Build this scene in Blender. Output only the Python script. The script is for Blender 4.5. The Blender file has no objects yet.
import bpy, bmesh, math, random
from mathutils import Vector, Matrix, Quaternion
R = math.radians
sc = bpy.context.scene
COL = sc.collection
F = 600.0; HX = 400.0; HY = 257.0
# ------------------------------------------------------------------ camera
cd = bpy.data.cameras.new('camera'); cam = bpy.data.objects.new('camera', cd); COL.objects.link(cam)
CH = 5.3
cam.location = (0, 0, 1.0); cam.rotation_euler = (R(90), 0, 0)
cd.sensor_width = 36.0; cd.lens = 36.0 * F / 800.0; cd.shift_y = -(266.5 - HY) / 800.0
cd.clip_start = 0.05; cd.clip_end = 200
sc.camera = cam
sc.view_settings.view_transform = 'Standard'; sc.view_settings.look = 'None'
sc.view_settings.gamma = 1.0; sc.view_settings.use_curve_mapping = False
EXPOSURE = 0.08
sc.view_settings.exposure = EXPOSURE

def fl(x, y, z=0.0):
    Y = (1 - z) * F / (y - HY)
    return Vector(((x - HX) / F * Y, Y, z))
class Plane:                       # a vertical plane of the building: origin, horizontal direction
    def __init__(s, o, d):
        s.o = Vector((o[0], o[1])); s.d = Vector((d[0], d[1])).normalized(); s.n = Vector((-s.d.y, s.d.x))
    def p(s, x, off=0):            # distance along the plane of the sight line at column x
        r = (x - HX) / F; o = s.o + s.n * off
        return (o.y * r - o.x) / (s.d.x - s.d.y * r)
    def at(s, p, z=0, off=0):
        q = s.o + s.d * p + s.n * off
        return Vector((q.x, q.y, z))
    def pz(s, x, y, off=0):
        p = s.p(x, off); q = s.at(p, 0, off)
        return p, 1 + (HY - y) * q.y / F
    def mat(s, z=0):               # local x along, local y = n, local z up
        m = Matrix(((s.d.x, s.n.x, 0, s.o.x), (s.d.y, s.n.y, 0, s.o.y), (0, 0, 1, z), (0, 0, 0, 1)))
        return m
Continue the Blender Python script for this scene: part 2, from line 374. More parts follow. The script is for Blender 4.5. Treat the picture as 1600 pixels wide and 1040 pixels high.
++++++++
■ **Task description**:
Transcribe all of the entries without altering anything.

■ **Task response**:
Build this scene in Blender. Output only the Python script. The script is for Blender 4.5. The Blender file has no objects yet.
import bpy, bmesh, math, random
from mathutils import Vector, Matrix, Quaternion
R = math.radians
sc = bpy.context.scene
COL = sc.collection
F = 600.0; HX = 400.0; HY = 257.0
# ------------------------------------------------------------------ camera
cd = bpy.data.cameras.new('camera'); cam = bpy.data.objects.new('camera', cd); COL.objects.link(cam)
CH = 5.3
cam.location = (0, 0, 1.0); cam.rotation_euler = (R(90), 0, 0)
cd.sensor_width = 36.0; cd.lens = 36.0 * F / 800.0; cd.shift_y = -(266.5 - HY) / 800.0
cd.clip_start = 0.05; cd.clip_end = 200
sc.camera = cam
sc.view_settings.view_transform = 'Standard'; sc.view_settings.look = 'None'
sc.view_settings.gamma = 1.0; sc.view_settings.use_curve_mapping = False
EXPOSURE = 0.08
sc.view_settings.exposure = EXPOSURE

def fl(x, y, z=0.0):
    Y = (1 - z) * F / (y - HY)
    return Vector(((x - HX) / F * Y, Y, z))
class Plane:                       # a vertical plane of the building: origin, horizontal direction
    def __init__(s, o, d):
        s.o = Vector((o[0], o[1])); s.d = Vector((d[0], d[1])).normalized(); s.n = Vector((-s.d.y, s.d.x))
    def p(s, x, off=0):            # distance along the plane of the sight line at column x
        r = (x - HX) / F; o = s.o + s.n * off
        return (o.y * r - o.x) / (s.d.x - s.d.y * r)
    def at(s, p, z=0, off=0):
        q = s.o + s.d * p + s.n * off
        return Vector((q.x, q.y, z))
    def pz(s, x, y, off=0):
        p = s.p(x, off); q = s.at(p, 0, off)
        return p, 1 + (HY - y) * q.y / F
    def mat(s, z=0):               # local x along, local y = n, local z up
        m = Matrix(((s.d.x, s.n.x, 0, s.o.x), (s.d.y, s.n.y, 0, s.o.y), (0, 0, 1, z), (0, 0, 0, 1)))
        return m
Continue the Blender Python script for this scene: part 2, from line 374. More parts follow. The script is for Blender 4.5. Treat the picture as 1600 pixels wide and 1040 pixels high.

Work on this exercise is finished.